**WHAT YOU WILL DO**
Take from the listing each line that has the string "scene".

---------- MATERIAL ----------

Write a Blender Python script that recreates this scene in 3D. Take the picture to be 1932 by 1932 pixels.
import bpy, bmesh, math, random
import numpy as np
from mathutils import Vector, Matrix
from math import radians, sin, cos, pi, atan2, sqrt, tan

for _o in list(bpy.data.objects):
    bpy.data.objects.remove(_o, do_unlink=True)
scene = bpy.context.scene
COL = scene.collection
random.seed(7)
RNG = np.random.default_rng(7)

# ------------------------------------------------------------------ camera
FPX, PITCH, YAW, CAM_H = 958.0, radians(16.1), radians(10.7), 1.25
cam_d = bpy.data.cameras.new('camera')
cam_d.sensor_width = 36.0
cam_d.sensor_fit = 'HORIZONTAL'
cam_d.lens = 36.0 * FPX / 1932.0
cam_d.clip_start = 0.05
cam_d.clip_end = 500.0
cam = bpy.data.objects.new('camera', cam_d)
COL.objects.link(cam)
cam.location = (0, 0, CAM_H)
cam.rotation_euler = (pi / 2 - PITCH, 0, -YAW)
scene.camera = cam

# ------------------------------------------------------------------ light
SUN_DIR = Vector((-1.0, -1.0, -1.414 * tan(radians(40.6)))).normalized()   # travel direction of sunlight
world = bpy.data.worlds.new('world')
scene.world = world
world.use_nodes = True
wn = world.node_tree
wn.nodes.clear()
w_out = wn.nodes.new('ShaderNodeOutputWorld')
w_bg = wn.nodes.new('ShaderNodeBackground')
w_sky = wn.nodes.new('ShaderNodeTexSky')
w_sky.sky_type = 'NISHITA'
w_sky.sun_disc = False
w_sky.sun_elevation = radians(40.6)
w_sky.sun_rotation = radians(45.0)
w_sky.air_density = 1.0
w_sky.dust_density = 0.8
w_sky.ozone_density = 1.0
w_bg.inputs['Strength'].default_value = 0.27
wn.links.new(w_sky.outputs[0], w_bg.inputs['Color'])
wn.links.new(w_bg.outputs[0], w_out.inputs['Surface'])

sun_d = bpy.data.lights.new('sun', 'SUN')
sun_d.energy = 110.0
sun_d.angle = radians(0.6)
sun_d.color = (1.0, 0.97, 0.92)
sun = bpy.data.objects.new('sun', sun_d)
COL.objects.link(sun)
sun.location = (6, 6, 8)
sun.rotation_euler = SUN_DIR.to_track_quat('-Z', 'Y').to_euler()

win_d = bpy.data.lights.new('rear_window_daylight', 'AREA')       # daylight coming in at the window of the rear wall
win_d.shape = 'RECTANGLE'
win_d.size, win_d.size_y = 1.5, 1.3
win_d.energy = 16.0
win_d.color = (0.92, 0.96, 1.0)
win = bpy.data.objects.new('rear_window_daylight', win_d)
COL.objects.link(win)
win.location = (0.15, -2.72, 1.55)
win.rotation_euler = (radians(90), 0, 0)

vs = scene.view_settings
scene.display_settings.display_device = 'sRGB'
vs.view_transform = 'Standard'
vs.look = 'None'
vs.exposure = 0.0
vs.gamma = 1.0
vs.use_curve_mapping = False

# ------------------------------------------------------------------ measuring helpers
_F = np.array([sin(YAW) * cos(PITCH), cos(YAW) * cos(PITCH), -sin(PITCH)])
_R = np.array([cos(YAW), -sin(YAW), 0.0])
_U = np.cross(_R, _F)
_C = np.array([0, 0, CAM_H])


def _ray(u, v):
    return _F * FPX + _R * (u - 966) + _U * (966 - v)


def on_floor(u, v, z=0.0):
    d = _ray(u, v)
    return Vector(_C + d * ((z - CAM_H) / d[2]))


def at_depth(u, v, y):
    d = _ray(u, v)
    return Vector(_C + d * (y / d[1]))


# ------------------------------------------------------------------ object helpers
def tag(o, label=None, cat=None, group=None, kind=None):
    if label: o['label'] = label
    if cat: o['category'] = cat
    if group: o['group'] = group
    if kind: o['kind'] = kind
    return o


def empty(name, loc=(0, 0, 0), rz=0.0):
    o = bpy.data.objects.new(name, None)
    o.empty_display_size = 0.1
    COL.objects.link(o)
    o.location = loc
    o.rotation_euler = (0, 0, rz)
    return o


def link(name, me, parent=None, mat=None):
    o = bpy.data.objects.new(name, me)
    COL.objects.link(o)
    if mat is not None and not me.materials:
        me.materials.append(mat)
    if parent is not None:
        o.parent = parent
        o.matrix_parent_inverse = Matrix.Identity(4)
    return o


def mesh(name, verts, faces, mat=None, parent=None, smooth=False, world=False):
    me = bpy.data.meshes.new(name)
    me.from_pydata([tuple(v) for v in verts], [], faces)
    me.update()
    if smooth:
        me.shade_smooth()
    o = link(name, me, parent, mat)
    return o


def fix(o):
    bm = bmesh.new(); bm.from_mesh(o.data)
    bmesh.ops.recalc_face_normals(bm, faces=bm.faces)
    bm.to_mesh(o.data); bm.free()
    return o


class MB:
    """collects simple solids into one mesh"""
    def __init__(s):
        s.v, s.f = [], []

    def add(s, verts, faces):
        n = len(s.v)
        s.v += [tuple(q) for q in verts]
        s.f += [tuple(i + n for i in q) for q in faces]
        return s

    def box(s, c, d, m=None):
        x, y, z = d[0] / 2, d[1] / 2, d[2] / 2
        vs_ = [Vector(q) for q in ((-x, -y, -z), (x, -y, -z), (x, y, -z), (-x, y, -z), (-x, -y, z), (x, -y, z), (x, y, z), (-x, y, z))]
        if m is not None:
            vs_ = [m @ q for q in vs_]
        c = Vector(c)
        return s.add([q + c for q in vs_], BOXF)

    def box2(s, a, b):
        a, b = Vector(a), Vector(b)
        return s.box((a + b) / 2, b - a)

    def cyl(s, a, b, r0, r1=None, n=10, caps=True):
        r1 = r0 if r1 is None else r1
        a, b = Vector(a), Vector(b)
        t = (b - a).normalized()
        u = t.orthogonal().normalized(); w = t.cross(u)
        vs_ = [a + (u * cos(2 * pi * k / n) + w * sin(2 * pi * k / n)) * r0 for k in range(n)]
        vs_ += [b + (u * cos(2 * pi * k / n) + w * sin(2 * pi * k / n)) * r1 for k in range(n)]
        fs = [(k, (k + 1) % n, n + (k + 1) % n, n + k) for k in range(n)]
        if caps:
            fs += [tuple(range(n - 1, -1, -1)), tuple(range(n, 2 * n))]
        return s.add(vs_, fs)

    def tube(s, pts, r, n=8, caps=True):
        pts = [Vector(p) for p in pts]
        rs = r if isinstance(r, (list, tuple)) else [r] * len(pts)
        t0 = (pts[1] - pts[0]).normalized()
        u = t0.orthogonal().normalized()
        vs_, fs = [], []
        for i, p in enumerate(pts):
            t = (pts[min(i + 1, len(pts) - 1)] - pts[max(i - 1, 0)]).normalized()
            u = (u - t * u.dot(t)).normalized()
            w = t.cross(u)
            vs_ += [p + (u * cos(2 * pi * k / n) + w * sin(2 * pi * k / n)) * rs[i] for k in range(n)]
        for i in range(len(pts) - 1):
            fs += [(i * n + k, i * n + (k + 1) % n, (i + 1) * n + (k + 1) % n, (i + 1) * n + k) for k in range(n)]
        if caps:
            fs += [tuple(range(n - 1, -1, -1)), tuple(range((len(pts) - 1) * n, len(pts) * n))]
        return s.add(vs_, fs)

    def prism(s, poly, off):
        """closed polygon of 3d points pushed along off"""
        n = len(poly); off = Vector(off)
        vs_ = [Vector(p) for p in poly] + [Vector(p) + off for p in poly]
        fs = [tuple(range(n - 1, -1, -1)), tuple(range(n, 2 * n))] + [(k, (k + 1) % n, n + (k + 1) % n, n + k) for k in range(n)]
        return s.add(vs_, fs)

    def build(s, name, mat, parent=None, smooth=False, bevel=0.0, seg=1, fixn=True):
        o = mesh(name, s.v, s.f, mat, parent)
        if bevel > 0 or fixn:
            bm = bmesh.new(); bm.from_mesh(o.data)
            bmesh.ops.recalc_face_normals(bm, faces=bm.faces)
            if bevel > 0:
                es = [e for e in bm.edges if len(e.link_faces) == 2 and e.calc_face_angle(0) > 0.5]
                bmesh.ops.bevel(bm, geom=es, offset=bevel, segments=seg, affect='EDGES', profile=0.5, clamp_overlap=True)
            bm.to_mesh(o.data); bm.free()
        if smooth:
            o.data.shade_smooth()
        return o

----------

**TASK OUTPUT**
Write a Blender Python script that recreates this scene in 3D. Take the picture to be 1932 by 1932 pixels.
scene = bpy.context.scene
COL = scene.collection
scene.camera = cam
scene.world = world
vs = scene.view_settings
scene.display_settings.display_device = 'sRGB'